Dumb Show which Johnson describes as 'Kiwi Gothic' was published by Longacre Press in 1997 to much critical acclaim, being described as both a 'grand domestic comedy' and a 'dark and beautiful book ... (which) explores the landscape of dark and turbulent childhood'.

Counterpart (2001) 'uses standard science fiction ideas but develops them and explores them with the sensitivity and skills of a novelist at the peak of his confidence and power,' writes John Connor in the New Zealand Herald.

'It is science fiction but it is also a cautionary tale, a despairing plea to take better care of the Earth, an exploration of metaphysics and morality and a fast-paced, well-told, thrillingly good read.'

Stench (2004) begins beguilingly in a small New Zealand town, but soon deepens into a powerful tale of a whole community's descent into fear and frenzy. Stench is Johnson's eleventh published book. 'From book to book Mike Johnson keeps you guessing. What will he come up with next? With Stench he continues his career as one of the most innovative, original and fearless writers I know.' – Witi Ihimaera.

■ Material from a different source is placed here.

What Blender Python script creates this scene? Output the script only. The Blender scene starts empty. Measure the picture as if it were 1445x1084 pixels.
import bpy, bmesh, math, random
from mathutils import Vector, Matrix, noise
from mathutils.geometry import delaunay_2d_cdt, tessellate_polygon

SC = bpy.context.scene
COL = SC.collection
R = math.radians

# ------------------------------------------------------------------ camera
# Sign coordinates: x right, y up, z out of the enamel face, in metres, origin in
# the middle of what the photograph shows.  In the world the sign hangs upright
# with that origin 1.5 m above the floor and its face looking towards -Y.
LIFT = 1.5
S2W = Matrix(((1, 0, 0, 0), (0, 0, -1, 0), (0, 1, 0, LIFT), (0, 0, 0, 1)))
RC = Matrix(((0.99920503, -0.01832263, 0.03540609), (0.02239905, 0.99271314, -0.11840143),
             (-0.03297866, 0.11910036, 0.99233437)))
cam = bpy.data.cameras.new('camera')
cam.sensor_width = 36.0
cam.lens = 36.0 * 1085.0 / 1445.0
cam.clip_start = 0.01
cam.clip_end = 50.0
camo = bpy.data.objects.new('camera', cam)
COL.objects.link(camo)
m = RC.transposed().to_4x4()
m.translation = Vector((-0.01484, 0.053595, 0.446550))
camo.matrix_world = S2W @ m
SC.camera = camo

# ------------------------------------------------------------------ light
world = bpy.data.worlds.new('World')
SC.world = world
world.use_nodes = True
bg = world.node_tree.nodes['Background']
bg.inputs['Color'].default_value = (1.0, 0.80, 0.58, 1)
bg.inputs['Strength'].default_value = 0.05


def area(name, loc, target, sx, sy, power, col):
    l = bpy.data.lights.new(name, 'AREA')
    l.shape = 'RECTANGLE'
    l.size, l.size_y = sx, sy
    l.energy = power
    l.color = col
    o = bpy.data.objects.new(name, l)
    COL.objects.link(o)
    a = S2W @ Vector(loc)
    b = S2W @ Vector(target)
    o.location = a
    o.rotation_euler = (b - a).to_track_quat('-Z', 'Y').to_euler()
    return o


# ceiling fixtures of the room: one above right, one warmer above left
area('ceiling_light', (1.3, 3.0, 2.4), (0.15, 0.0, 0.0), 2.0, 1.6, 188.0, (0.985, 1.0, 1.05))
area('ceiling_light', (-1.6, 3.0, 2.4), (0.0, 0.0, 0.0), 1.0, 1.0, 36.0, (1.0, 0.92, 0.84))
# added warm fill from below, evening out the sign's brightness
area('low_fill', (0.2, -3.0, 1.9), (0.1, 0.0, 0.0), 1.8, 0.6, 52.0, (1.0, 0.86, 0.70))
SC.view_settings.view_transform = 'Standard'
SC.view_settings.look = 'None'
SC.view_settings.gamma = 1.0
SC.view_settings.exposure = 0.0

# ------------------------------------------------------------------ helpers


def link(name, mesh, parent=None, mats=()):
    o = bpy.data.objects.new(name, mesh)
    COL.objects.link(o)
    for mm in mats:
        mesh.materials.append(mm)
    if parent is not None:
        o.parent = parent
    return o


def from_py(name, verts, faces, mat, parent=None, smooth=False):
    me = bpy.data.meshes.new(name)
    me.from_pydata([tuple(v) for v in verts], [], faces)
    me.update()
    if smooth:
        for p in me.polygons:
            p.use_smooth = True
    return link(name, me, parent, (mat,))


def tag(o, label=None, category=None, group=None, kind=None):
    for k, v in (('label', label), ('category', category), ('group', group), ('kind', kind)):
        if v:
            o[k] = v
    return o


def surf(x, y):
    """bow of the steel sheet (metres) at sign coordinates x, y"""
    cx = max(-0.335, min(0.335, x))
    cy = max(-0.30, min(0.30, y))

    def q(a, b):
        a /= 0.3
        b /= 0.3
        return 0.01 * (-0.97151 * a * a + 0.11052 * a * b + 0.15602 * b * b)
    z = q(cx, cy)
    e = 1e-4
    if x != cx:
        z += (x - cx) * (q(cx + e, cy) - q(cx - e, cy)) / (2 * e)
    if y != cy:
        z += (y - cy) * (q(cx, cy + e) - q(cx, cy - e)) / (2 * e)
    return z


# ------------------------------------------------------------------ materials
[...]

Johnson's novella 'Frames' appears in Nine New Zealand Novellas, edited by Peter Simpson (Reed, 2005). This is a companion volume to the best-selling Seven New Zealand Novellas. Johnson also contributed his short story 'The Wedding of Psyche' to Myth of the 21st Century (Reed, 2006).

Johnson's poetry collection, The vertical harp: selected poems of Li He (Titus Books, 2007), takes the work of Medieval Chinese poet Li He, who lived in the last brief flowering of the T'ang dynasty from 790-816. His evocations of the heavenly and the netherworlds are unique, possibly in the whole of the Chinese canon and are the source of his honourific title, 'the demon talented one'. Working from this fertile source, Johnson has produced a collection of poems that preserves the extravagant imagery of the originals, while allowing them to be read unfettered in contemporary English.

Johnson lives with his family on Waiheke Island in the Hauraki Gulf.